The ambivalence of Pound’s response to his poetic forefather Walt Whitman reflects his complex sense of his American literary heritage. As he was well aware, whatever he might say in explanation of Whitman would also in some measure define himself. While Pound recognized the authentic American eloquence of Whitman’s "barbaric yawp," the self-conscious craftsman in him winced at the "exceeding great stench" of Whitman’s "crudity," "an exceedingly nauseating pill" which he parodically exemplified as "Lo! Behold, I eat watermelons."

In his 1909 essay "What I Feel About Walt Whitman," his distaste for Whitman’s expansive self-singing struggles with an even more powerful conviction that Whitman "is America. . . . He does ‘chant the crucial stage’ and he is the ‘voice triumphant.’" In the end, Pound subordinates the superficial quarrel with Whitman’s poetic means to the profound bond of their common origin and message. Whitman is to America "what Dante is to Italy"; "the vital part of my message, taken from the sap and fibre of America, is the same as his"; "It is a great thing, reading a man to know, not ‘His Tricks are not as yet my Tricks, but I can easily make them mine’ but ‘His message is my message. We will see that men hear it.’"

from A Guide to Ezra Pound’s Selected Poems. Copyright © 1982, 1983 by Christine Froula.


Hugh Witemeyer

Pound’s new style in Lustra was due in part to his reconciliation with Whitman - or more accurately, to his giving freer rein to the Whitman in himself. He had recognized (and suppressed) this aspect of his poetic personality since 1909, the date of his essay on "What I Feel About Walt Whitman." There he admitted: "The vital part of my message, taken from the sap and fibre of America, is the same as his. Mentaly, I am a Walt Whitman who has learned to wear a colar and a dress shirt (although at times inimical to both)." The image was apt, for he distrusted Whitman’s nakedness and considered him something of an artistic barbarian. "Now Whitman was not an artist," he declared in another mood, "you cannot call a man an artist, until he shows himself capable of reticence and restraint. . . ." Pound’s attitude toward Whitman was highly ambivalent.

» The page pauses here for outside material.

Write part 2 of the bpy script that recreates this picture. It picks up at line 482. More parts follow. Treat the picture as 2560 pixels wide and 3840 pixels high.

The ambivalence is reflected in "A Pact," which registers Pound’s reconciliation with Whitman in 1913, but adds an important qualification: . . . the demand for greater conscious technique implied by "carving." Whitman broke the "new wood" of free verse, and Pound seeks to carve a finer product (with the chisel of absolute rhythm). Whitmanism is thus tempered with the ideal of "poetry-as-sculpture" which Pound took over from Gautier.

The result of this mixed acceptance was a curious hybrid form - the Whitmanian envoi. This form combined the democratic stance of Whitman with the artistic sophistication of the Troubadours, the vagabondism of the American open road with the vagabondism of the Provençal byways, Whitman’s democracy of the spirit with Daniel’s aristocracy of craftsmanship. Pound raised the medieval envoi to a satiric form by infusing it with Whitman’s scope and inclusiveness.